『鏡の国のアリス』フィドルディディーの謎
第9章の女王たちの試験の場面で、赤の女王が「fiddle-de-deeをフランス語で言うと?」と問います。
fiddle-de-deeで始まるマザーグースがハエとハチが結婚する話なので「結婚」を暗示しているのだろうという程度に考えていたのですが、もっと深い仕掛けがありました。
(今回の関連記事として、「マザーグースの忘れられた謎々⑨」も参照して下さい)
詩文
まず、fiddle--de-deeで始まるマザーグースの5連バージョンを示します。
Fiddle-de-dee, fiddle-de-dee,
The fly has married the bumble bee.
この2行の繰り返し部分が各連の前後に挿入されます。(回数はまちまち)
①Says the fly, says he,
②"Will you marry me,
③And live with me,
④Sweet bumble bee?"
⑤Says the bee, says she,
⑥"I'll live under your wing,
⑦And you'll never know
⑧That I carry a sting."
⑨So when Joyce and Beetle
⑩Had joined the pair,
⑪They both went out
⑫To take the air,
⑬And the flies did buzz,
⑭And the bells did ringー
⑮Did ever you hear
⑯So merry a thing?
⑰And then to think
⑱That of all the flies
⑲The humble bee
⑳Should carry the prize.
(複数のウェブサイトを基に作成)
物語との対応
『鏡の国のアリス』の第3章、アリスが列車に乗り込んでから名無しの森に入るまで。
fiddle-de-deeの詩を逆に読むと、「第5連→第2・第3・第4連→第1連」の順で詩の文言と物語の内容が対応していると分かります。
第5連
⑳prize・・・1000ポンドの価値
⑳carry・・・carriageまたは「郵便で送れ」
⑰think・・・コーラスで考える
↓
第2・第3・第4連(注1)
⑭ring・・・汽笛
⑬buzz・・・エンジン音
⑫take the air・・・列車が跳び上がる
⑩joined the pair・・・アリスとgnatが残る
⑩joined the pair→in paper
・・・白い紙の服を着た紳士
⑨Beetle・・・カブトムシ(注2)
⑦⑧you'll never know that I carry a sting
・・・「刺す虫かどうか知りたい」(注2)
⑥live under your wing・・・Gnatが上からアリスを羽であおぐ
↓
第1連
③live・・・"What did it live on?"の質問3回
(注1)第2・第3・第4連はまとめて考えます
(注2)この場所にいるのはアリス、Gnat、カブトムシ、紳士、Goat。Goatはアリスに髭をつかまれてoの下部分が取れてnになり、Gnatになります(それまでGnatは声だけ)

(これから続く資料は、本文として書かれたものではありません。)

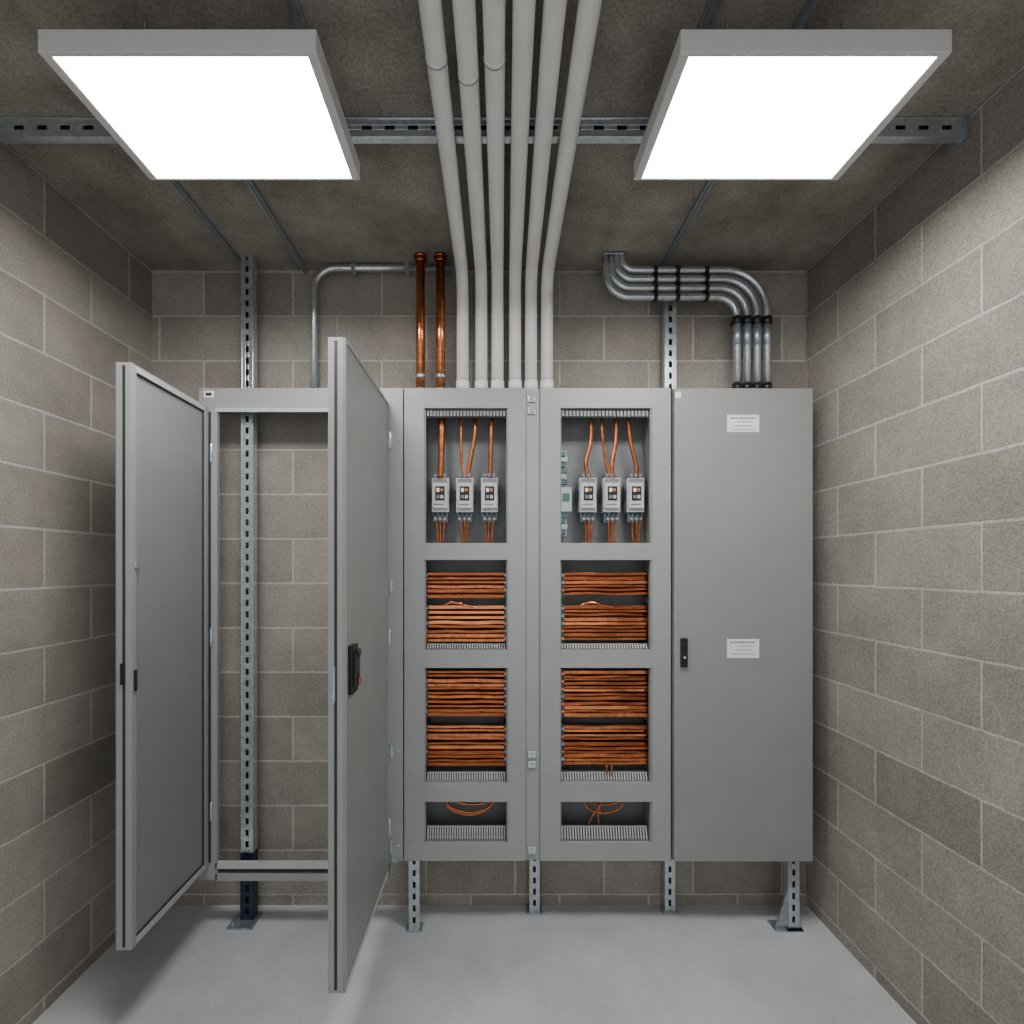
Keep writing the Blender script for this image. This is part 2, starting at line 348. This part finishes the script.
def dist_cabinet(name, L0, L1, R0, R1, brk, top_w, extra):
    C = empty(name); b = Bd(); yb = YW-.012; D = .02
    XA, XB = EX(L0)+.001, EX(R1)-.001
    b.box(XA, EX(L1), YF, YF+D, BOT, TOP, M_frame); b.box(EX(R0), XB, YF, YF+D, BOT, TOP, M_frame)
    for a, c in ((388, 408), (543, 560), (650, 668), (783, 802), (843, 861)):
        b.box(EX(L1), EX(R0), YF, YF+D, EZ(c), EZ(a), M_frame)
        b.box(EX(L1), EX(R0), YF+D, YF+.045, EZ(c), EZ(c)+.006, M_cab)
    b.box(XA, XA+.012, YF+D, yb, BOT, TOP, M_cab); b.box(XB-.012, XB, YF+D, yb, BOT, TOP, M_cab)
    b.box(XA+.012, XB-.012, YF+D, yb, TOP-.004, TOP, M_cab); b.box(XA+.012, XB-.012, YF+D, yb, BOT, BOT+.004, M_cab)
    b.box(XA+.012, XB-.012, yb-.004, yb, BOT+.004, TOP-.004, M_plate)
    b.box(EX(L1)-.012, EX(L1)-.006, YF+D, yb-.004, BOT+.004, TOP-.004, M_cab)
    b.box(EX(R0)+.006, EX(R0)+.012, YF+D, yb-.004, BOT+.004, TOP-.004, M_cab)
    for a, c in ((408, 543), (560, 650), (668, 783), (802, 843)):
        b.box(EX(L1), EX(L1+1.5), YF+.006, YF+.03, EZ(c), EZ(a), M_cab); b.box(EX(R0-1.5), EX(R0), YF+.006, YF+.03, EZ(c), EZ(a), M_cab)
    for v in (546, 653, 786):
        b.box(EX(L1)-.006, EX(R0)+.006, YF+D, yb-.004, EZ(v+3), EZ(v), M_cab)
    comb(b, EX(L1+2), EX(R0-2), YF+.014, YF+.018, EZ(415), EZ(409), M_cab, 24)
    b.box(EX(L1), EX(R0), YF+.024, YF+.026, EZ(416), EZ(408), M_slot)
    # slotted trays: louvred decks
    for va, vb_ in ((645.5, 650), (776, 783), (831, 843)):
        b.box(EX(L1+2), EX(R0-2), YF+.058, YF+.062, EZ(vb_), EZ(va), M_slot)
        n = 32; xa, xb = EX(L1+2), EX(R0-2); pch = (xb-xa)/n
        za, zb = EZ(vb_), EZ(va)
        for i in range(n):
            q0_, q1_ = xa+i*pch+pch*.2, xa+i*pch+pch*.72
            b.hexa([(q0_, YF+.022, za), (q1_, YF+.022, za), (q1_, YF+.038, zb-.004), (q0_, YF+.038, zb-.004),
                    (q0_, YF+.022, za+.004), (q1_, YF+.022, za+.004), (q1_, YF+.038, zb), (q0_, YF+.038, zb)], M_inner)
        b.box(xa, xb, YF+.036, YF+.040, zb-.001, zb+.002, M_inner)
    for v in range(400, 858, 34):
        for u in ((L0+L1)/2-4, (R0+R1)/2+4):
            b.tube([(EX(u), YF-.0015, EZ(v)), (EX(u), YF+.002, EZ(v))], .0028, M_plate, 8)
    for v in (552, 659, 792):
        for u in (L1+6, R0-6): b.tube([(EX(u), YF-.002, EZ(v)), (EX(u), YF+.002, EZ(v))], .0035, M_galvd, 8)
    b.obj('frame', C)
    b = Bd(); yc = YF+.055
    for va, vb_ in ((572, 597), (605, 642), (670, 716), (725, 764)):
        busbars(b, L1+3, R0-3, va, vb_, yc)
        for u in (L1+1, R0-4):
            b.box(EX(u, yc), EX(u+3, yc), yc-.008, yc+.07, EZ(vb_+1, yc), EZ(va-1, yc), M_slot)
            v = va+2
            while v < vb_-1:
                b.box(EX(u+.3, yc), EX(u+2.7, yc), yc-.013, yc-.008, EZ(v+2.4, yc), EZ(v, yc), random.choice((M_galvd, M_brk, M_cop))); v += 7.5
    c = (L1+R0)/2-10
    b.tube(smooth_path([(EX(c-14), YF+.035, EZ(606)), (EX(c-6), YF+.03, EZ(603)), (EX(c+4), YF+.03, EZ(604)), (EX(c+8), YF+.035, EZ(606)), (EX(c+20), YF+.04, EZ(608))]), .005, M_cop, 8)
    b.obj('copper_busbars', C, .0008)
    b = Bd()
    for path, r in top_w:
        b.tube(smooth_path([(EX(u, YF+.07), YF+.07+dy, EZ(v, YF+.07)) for u, v, dy in path]), r, M_copw, 10)
    for u in brk:
        for k in (-4, 0, 4.5):
            b.tube(smooth_path([(EX(u+k, YF+.07), YF+.07, EZ(518, YF+.07)), (EX(u+k*.8+random.uniform(-1, 1), YF+.07), YF+.075, EZ(530, YF+.07)), (EX(u+k*.6, YF+.07), YF+.08, EZ(545, YF+.07))]), .0045, M_copw, 8)
    for pts, r in extra:
        b.tube(smooth_path([(EX(u, YF+.05), YF+.05+dy, EZ(v, YF+.05)) for u, v, dy in pts]), r, M_copw, 8)
    b.obj('copper_cables', C, 0)
    for u in brk: breaker('circuit_breaker', u, 475, 522, C)
    return C
C1 = dist_cabinet('distribution_cabinet', 404, 424, 508, 526, (440, 464.5, 489.5),
  [([(441.5, 400, 0), (441.5, 440, 0), (440.5, 480, 0)], .014),
   ([(461, 400, 0), (461, 440, 0), (462, 462, 0), (465, 480, 0)], .0065), ([(473, 400, 0), (475, 432, 0), (470, 462, 0), (467, 480, 0)], .009),
   ([(492, 400, 0), (491, 440, 0), (490, 480, 0)], .009)],
  [([(444, 795, .0), (449, 806, 0), (468, 812, -.005), (488, 808, 0), (495, 797, 0)], .0055), ([(442, 795, .01), (450, 810, .01), (470, 816, .01), (487, 810, .01), (490, 797, .01)], .005),
   ([(450, 797, .0), (460, 803, 0), (480, 804, 0), (494, 797, 0)], .005)])
C2 = dist_cabinet('distribution_cabinet', 540, 560, 652, 671, (588.5, 612.5, 636.5),
  [([(590, 400, 0), (591, 440, 0), (586, 462, 0), (588, 480, 0)], .009), ([(603, 400, 0), (602, 430, 0), (606, 462, 0), (611, 480, 0)], .007),
   ([(616, 400, 0), (616, 440, 0), (612, 465, 0), (613, 480, 0)], .009), ([(626, 400, 0), (630, 440, 0), (636, 465, 0), (636, 480, 0)], .009)],
  [([(605, 763, -.03), (606, 780, -.01), (602, 800, 0), (598, 815, 0), (601, 832, 0)], .004), ([(610, 763, -.03), (611, 785, -.01), (600, 805, 0), (590, 820, 0), (588, 832, 0)], .004),
   ([(583, 797, 0), (588, 808, 0), (604, 813, 0), (620, 808, 0), (625, 797, 0)], .005), ([(580, 797, .01), (590, 803, .01), (606, 806, .01), (622, 802, .01), (628, 797, .01)], .004)])
b = Bd(); yy = YF+.08
b.box(EX(560.5, yy), EX(567, yy), yy+.01, yy+.05, EZ(536, yy), EZ(450, yy), M_galvd)
for i in range(15):
    v = 452+i*5.6
    b.box(EX(558.5, yy), EX(565+2*(i % 2), yy), yy-.012, yy+.01, EZ(v+4.6, yy), EZ(v, yy), (M_green, M_brk, M_brk2)[i % 3])
b.box(EX(560, yy), EX(571, yy), yy-.02, yy+.01, EZ(512, yy), EZ(488, yy), M_brk)
b.box(EX(562, yy), EX(569, yy), yy-.022, yy-.02, EZ(502, yy), EZ(494, yy), M_green)
b.obj('terminal_strip', C2, .001)
# filler panel between the two
b = Bd()
b.box(EX(526), EX(540), YF+.008, YF+.014, BOT, TOP-.002, M_frame)
b.box(EX(526), EX(540), YF+.014, YW-.012, TOP-.006, TOP-.002, M_cab)
for v in (398, 410, 754, 764, 850):
    b.box(EX(528), EX(536), YF+.0, YF+.008, EZ(v+4), EZ(v-3), M_galv)
    b.tube([(EX(532), YF-.003, EZ(v)), (EX(532), YF+.004, EZ(v))], .004, M_galvd, 8)
b.obj('filler_panel', C1)
for x, y, z1, par in ((EX(414), YF+.004, BOT-.001, C1), (EX(534.5, YW-.05), YW-.05, BOT-.001, C1), (EX(670, YW-.05), YW-.05, BOT-.001, C2)):
    b = Bd(); foot_leg(b, x, y, z1); b.obj('support_leg', par, .0008)

# ------------------------------------------------------------------ closed cabinet
Dn = empty('closed_electrical_cabinet')
b = Bd(); b.box(EX(673), EX(811), YF+.004, YW-.012, BOT, TOP, M_cab)
b.box(EX(673)+.004, EX(811)-.004, YF, YF+.004, BOT+.006, TOP-.006, M_dark); b.obj('body', Dn)
b = Bd(); b.box(EX(673), EX(810.5), YF-.018, YF, EZ(859.5), EZ(389.5), M_cab); b.obj('door_leaf', Dn, .004)
b = Bd(); yy = YF-.018
b.box(EX(680, yy), EX(687, yy), yy-.012, yy, EZ(667, yy), EZ(638, yy), M_black)
b.tube([(EX(683.5, yy), yy-.018, EZ(645, yy)), (EX(683.5, yy), yy-.01, EZ(645, yy))], .009, M_black)
b.tube([(EX(683.5, yy), yy-.02, EZ(657, yy)), (EX(683.5, yy), yy-.01, EZ(657, yy))], .006, M_galv)
b.obj('door_handle', Dn, .003)
b = Bd()
for va, vb_ in ((415, 432), (639, 658)):
    b.box(EX(727, yy), EX(759, yy), yy-.0015, yy, EZ(vb_, yy), EZ(va, yy), M_white)
    for i, (a, c) in enumerate(((730, 756), (737, 751), (735, 752), (731, 754))):
        v = va+2.5+i*4
        if v < vb_-2:
            q = a
            while q < c-1:
                w = min(random.uniform(1.5, 4), c-q)
                b.box(EX(q, yy), EX(q+w, yy), yy-.002, yy-.0015, EZ(v+(1.6 if i == 0 else .8), yy), EZ(v, yy), M_ink); q += w+.8
b.box(EX(675, yy), EX(681, yy), yy-.002, yy, EZ(398, yy), EZ(392, yy), M_white)
b.obj('label_plates', Dn, 0)
b = Bd(); foot_leg(b, EX(795), YF+.008, BOT-.001)
x = EX(795)
b.hexa([(x-.075, YF+.012, .006), (x-.02, YF+.012, .006), (x-.02, YF+.018, .006), (x-.075, YF+.018, .006),
        (x-.026, YF+.012, .16), (x-.02, YF+.012, .16), (x-.02, YF+.018, .16), (x-.026, YF+.018, .16)], M_galvd)
b.box(x-.085, x+.035, YF-.004, YF+.06, 0, .006, M_galvd)
b.obj('support_leg', Dn, .0008)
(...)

(注2)gnatはイギリス英語では「蚊」、アメリカ英語では「ブヨ」です。
アリスはGnatが刺す虫かどうか知りたがったのですが、ハチやサソリが「刺す」ときはsting、蚊が「刺す」ときはbiteを使うのでGnatは「stingする虫」ではなかったというわけ。
回答
詩を逆方向に読んでいくと、最終的に①②のSays the fly, says he,
"Will you marry me,
に至ります。
flyは狭義ではハエ、広義では飛ぶ虫全般。
Gnatは蚊ですから、flyの一種ですね。
flyに羽であおがれるアリスはbumble bee。
物語のこのあたりはチェス手順では3.○d4に相当しますから、白のポーン(=アリス)の隣にいるのはe4の赤のキング。
Gnat、Fawn、眠る老いた男は、すべて赤のキングで、キャロルの分身と考えられます。
名無しの森の場面が、詩の①②に相当すると考えると・・・
Fawnはfawn→deer→dearですかね。
Gnatの小声の台詞にこんなのもありました。
"I know you are a friend, a dear friend, and an old friend. And you won't hurt me, though I am an insect."